**Task objective:** Everything in the listing below from the line containing "What Blender Python" through the line containing "def hx(*a): return [H(x) for x in a]" should be repeated exactly; leave out every other line.

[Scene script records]

[BEGIN]

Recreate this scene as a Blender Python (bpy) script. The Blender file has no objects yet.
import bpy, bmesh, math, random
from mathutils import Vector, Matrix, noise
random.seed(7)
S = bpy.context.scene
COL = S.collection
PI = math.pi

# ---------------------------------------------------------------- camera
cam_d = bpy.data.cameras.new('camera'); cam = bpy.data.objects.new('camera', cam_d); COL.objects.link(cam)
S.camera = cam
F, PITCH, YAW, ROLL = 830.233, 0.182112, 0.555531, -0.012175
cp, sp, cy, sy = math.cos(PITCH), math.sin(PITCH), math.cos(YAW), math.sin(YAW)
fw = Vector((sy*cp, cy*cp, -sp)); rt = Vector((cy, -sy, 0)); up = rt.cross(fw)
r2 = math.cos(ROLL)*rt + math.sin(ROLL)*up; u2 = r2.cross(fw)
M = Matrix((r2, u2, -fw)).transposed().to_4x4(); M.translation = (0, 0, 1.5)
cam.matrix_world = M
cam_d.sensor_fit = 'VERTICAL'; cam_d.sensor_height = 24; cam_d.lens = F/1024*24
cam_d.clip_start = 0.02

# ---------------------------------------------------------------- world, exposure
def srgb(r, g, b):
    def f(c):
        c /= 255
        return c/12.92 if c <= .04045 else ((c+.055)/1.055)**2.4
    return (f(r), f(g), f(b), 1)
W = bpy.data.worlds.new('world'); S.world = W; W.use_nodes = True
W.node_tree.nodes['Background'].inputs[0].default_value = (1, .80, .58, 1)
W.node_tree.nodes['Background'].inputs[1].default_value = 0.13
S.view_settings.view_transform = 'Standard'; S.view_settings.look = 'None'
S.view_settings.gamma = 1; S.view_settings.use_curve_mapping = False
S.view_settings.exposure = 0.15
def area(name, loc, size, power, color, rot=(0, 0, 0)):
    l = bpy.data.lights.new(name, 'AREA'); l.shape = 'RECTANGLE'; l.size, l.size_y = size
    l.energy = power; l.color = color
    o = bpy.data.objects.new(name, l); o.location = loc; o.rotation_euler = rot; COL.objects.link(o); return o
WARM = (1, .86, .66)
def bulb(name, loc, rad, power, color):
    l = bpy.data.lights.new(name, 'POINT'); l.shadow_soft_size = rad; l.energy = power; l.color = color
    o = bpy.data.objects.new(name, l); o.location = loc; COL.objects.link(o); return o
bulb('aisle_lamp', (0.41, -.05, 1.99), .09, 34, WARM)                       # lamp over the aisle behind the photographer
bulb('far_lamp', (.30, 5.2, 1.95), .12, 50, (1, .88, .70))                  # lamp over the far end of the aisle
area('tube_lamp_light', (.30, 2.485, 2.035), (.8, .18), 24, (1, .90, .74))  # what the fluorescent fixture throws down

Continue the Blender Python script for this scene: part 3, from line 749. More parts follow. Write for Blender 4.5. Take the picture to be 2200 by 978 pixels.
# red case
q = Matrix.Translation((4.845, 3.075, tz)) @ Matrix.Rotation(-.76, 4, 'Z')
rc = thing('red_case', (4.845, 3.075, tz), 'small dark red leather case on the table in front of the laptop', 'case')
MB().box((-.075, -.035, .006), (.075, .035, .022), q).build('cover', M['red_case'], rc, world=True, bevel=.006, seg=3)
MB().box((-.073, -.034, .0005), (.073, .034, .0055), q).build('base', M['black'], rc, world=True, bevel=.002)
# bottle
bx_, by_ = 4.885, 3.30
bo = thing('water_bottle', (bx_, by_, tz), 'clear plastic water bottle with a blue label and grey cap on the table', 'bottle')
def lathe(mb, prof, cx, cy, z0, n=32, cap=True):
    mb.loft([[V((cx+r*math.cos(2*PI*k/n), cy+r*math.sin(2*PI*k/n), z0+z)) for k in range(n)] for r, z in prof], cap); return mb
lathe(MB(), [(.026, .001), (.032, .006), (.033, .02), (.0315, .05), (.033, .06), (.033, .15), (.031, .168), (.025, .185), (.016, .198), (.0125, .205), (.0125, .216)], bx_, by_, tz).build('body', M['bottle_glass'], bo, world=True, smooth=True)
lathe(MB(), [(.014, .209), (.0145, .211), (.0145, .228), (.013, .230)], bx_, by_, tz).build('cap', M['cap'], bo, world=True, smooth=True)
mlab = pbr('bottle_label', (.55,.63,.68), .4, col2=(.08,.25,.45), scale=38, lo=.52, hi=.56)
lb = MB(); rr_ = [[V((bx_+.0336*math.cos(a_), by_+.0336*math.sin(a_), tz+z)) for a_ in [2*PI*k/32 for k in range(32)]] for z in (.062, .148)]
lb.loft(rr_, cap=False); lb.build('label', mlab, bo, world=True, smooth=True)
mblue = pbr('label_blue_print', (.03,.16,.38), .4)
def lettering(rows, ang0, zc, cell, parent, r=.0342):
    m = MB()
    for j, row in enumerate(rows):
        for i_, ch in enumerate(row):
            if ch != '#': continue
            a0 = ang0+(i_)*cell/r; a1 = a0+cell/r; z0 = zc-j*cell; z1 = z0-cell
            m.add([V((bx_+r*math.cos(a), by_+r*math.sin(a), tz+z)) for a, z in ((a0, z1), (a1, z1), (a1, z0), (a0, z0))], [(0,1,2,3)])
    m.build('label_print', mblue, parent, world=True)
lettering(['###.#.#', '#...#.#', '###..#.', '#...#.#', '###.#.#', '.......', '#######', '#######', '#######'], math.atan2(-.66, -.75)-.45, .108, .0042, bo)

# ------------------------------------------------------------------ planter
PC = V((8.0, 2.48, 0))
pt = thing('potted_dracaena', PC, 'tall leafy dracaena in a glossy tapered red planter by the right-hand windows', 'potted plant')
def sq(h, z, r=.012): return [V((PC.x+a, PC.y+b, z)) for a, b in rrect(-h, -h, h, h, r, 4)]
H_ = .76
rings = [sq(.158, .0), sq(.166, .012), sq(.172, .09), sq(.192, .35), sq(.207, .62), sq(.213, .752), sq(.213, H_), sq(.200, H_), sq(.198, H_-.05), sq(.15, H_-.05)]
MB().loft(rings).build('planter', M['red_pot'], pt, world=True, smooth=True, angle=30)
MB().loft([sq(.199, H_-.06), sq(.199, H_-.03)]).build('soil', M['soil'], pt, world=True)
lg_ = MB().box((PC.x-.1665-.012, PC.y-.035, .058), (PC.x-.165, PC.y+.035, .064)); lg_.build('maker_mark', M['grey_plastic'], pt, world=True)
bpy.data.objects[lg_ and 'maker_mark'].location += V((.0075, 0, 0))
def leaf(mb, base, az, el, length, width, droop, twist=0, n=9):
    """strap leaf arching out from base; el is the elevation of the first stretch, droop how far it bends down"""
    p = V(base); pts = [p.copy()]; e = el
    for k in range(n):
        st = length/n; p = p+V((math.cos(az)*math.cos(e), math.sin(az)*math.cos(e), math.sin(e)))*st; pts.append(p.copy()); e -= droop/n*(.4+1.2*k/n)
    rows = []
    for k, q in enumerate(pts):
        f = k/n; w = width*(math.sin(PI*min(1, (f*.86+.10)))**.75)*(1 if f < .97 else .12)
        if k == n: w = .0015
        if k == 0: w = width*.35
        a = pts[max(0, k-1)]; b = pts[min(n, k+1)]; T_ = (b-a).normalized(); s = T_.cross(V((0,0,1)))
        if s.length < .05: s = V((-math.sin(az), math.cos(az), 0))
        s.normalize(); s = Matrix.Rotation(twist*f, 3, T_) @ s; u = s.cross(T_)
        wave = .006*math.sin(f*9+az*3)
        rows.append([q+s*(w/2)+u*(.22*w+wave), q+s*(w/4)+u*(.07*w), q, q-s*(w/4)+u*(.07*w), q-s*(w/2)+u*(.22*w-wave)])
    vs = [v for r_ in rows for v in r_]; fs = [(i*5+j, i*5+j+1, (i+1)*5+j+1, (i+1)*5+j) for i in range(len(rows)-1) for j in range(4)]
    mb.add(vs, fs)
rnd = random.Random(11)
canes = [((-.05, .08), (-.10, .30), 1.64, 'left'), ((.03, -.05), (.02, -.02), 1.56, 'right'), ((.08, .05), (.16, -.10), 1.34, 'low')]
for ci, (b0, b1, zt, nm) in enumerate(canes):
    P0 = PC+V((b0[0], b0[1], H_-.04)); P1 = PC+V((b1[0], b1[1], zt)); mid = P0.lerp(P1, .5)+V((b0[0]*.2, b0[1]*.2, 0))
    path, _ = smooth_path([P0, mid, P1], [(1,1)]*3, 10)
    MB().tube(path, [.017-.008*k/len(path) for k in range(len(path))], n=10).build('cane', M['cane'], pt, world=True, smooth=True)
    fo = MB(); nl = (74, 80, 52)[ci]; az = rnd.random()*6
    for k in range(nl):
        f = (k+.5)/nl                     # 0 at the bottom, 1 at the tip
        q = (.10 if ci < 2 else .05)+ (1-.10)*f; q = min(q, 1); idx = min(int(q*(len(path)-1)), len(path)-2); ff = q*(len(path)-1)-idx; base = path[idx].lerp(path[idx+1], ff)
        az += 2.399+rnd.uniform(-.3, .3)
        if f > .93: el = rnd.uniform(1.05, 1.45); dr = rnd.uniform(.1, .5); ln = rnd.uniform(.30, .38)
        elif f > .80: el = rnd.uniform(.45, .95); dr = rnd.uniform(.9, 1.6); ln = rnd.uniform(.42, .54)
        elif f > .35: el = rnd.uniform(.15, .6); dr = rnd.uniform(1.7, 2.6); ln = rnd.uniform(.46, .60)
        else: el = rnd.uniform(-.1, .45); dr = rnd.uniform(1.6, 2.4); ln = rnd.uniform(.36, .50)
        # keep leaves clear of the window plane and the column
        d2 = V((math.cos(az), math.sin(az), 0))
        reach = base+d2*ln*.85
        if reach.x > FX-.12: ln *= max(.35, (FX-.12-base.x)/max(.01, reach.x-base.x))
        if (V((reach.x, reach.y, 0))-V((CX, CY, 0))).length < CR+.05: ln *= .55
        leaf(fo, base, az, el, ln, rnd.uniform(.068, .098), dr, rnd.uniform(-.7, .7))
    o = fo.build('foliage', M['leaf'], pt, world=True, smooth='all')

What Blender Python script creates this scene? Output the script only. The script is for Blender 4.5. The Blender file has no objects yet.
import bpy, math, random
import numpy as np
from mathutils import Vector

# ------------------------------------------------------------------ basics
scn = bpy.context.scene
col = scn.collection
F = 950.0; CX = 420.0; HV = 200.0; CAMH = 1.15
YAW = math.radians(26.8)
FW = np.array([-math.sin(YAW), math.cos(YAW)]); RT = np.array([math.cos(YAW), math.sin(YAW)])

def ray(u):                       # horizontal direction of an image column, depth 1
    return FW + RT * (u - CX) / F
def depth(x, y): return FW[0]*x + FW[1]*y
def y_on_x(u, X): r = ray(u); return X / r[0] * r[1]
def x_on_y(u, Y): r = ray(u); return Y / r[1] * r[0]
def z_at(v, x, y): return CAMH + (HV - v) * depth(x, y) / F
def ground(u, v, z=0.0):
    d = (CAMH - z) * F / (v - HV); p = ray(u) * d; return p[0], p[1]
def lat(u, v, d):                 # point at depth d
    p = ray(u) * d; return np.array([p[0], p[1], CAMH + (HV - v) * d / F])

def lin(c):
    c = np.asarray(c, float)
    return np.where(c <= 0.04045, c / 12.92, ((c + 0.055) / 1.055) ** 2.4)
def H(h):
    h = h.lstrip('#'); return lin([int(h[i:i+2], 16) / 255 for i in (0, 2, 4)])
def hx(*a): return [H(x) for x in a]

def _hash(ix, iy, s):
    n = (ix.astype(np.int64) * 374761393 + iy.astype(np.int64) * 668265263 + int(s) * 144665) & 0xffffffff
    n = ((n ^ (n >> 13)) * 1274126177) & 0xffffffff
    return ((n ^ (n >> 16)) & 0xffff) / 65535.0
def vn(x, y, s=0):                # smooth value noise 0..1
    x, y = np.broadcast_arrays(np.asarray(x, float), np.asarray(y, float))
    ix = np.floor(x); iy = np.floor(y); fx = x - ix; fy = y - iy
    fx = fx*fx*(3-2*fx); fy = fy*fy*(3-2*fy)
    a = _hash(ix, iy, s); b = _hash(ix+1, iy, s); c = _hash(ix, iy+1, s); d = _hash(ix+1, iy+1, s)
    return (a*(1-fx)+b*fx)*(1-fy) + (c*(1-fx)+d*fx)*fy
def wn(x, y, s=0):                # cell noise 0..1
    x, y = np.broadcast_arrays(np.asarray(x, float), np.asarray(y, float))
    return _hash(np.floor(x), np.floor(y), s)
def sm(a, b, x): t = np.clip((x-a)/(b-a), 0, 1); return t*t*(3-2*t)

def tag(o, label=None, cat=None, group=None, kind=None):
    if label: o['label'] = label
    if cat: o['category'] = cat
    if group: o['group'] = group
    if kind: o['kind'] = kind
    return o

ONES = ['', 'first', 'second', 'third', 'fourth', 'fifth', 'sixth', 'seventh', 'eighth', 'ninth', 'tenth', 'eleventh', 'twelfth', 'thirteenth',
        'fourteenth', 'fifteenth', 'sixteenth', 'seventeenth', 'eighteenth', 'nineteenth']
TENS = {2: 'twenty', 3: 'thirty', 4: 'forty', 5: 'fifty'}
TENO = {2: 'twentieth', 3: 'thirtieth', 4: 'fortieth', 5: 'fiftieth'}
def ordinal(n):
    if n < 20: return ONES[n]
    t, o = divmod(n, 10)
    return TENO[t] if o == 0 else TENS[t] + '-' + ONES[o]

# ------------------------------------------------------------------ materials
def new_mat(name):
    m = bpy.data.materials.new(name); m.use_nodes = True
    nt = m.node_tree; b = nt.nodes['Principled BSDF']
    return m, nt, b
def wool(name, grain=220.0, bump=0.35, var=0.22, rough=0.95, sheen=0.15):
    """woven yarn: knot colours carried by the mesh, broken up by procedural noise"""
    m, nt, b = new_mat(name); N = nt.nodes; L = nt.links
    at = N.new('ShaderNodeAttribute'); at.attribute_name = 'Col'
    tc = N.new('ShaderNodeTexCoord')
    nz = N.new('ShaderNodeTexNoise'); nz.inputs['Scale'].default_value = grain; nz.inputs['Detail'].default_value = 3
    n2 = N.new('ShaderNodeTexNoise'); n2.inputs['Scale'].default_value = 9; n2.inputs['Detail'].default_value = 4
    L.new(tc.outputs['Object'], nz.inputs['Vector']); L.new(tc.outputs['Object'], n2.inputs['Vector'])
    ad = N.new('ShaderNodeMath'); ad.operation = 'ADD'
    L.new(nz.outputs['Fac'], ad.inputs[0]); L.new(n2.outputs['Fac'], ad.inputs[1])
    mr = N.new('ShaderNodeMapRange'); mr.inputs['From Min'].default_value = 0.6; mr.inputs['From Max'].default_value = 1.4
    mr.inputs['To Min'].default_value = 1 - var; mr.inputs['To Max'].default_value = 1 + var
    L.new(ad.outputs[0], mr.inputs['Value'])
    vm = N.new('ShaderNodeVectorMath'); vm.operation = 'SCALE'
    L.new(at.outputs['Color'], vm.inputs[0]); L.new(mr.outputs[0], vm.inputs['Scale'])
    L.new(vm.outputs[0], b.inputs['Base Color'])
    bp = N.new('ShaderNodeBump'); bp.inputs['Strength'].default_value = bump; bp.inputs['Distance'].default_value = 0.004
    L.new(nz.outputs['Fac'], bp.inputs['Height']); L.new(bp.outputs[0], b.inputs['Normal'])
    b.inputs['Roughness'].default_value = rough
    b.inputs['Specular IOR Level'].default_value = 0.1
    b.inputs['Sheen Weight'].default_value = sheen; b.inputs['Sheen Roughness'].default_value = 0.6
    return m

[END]

**Response to this exercise:**
What Blender Python script creates this scene? Output the script only. The script is for Blender 4.5. The Blender file has no objects yet.
import bpy, math, random
import numpy as np
from mathutils import Vector

# ------------------------------------------------------------------ basics
scn = bpy.context.scene
col = scn.collection
F = 950.0; CX = 420.0; HV = 200.0; CAMH = 1.15
YAW = math.radians(26.8)
FW = np.array([-math.sin(YAW), math.cos(YAW)]); RT = np.array([math.cos(YAW), math.sin(YAW)])

def ray(u):                       # horizontal direction of an image column, depth 1
    return FW + RT * (u - CX) / F
def depth(x, y): return FW[0]*x + FW[1]*y
def y_on_x(u, X): r = ray(u); return X / r[0] * r[1]
def x_on_y(u, Y): r = ray(u); return Y / r[1] * r[0]
def z_at(v, x, y): return CAMH + (HV - v) * depth(x, y) / F
def ground(u, v, z=0.0):
    d = (CAMH - z) * F / (v - HV); p = ray(u) * d; return p[0], p[1]
def lat(u, v, d):                 # point at depth d
    p = ray(u) * d; return np.array([p[0], p[1], CAMH + (HV - v) * d / F])

def lin(c):
    c = np.asarray(c, float)
    return np.where(c <= 0.04045, c / 12.92, ((c + 0.055) / 1.055) ** 2.4)
def H(h):
    h = h.lstrip('#'); return lin([int(h[i:i+2], 16) / 255 for i in (0, 2, 4)])
def hx(*a): return [H(x) for x in a]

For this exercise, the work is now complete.